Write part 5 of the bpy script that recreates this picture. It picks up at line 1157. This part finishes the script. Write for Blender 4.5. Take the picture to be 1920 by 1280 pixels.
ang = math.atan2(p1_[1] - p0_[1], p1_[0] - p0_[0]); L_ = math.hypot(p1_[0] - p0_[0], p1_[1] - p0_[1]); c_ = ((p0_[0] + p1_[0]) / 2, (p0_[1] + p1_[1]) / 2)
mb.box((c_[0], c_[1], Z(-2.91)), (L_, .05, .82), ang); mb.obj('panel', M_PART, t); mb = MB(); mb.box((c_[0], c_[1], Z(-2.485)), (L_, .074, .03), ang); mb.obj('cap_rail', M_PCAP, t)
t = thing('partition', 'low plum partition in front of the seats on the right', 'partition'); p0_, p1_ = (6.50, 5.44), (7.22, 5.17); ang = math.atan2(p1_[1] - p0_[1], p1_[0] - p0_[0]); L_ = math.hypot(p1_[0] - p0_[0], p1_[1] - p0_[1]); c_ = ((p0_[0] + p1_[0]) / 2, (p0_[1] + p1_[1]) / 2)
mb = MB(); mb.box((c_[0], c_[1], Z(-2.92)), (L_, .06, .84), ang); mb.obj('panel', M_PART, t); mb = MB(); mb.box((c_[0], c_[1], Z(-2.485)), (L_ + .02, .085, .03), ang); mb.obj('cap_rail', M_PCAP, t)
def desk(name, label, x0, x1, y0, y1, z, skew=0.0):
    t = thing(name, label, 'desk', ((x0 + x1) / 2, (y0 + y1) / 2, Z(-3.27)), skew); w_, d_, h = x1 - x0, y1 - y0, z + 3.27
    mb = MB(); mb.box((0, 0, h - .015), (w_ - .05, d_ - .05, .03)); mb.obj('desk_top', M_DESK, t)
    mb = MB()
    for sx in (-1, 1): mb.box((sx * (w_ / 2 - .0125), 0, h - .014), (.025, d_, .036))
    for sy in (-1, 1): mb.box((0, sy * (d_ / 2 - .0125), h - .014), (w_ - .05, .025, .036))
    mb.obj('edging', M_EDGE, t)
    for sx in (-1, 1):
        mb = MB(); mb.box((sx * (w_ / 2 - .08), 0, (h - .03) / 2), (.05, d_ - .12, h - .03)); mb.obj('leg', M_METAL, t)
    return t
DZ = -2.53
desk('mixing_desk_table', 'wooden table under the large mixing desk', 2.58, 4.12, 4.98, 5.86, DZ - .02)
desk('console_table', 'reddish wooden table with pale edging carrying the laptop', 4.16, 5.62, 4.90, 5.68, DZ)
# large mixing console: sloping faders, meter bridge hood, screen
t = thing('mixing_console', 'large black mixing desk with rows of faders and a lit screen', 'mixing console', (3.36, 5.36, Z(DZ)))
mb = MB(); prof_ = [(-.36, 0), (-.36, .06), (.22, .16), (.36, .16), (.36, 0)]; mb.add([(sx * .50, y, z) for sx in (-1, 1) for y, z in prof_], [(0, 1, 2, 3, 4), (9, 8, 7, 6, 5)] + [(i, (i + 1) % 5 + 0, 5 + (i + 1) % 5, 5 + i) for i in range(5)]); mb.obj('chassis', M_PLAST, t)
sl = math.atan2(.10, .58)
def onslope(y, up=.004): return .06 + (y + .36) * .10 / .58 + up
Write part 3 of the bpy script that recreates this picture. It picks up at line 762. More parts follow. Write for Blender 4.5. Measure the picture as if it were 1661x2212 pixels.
• • • • • • •
• **Written instruction**: Give the number of lines above that hold the word "picks", and nothing more.

• **Completed exercise**: 2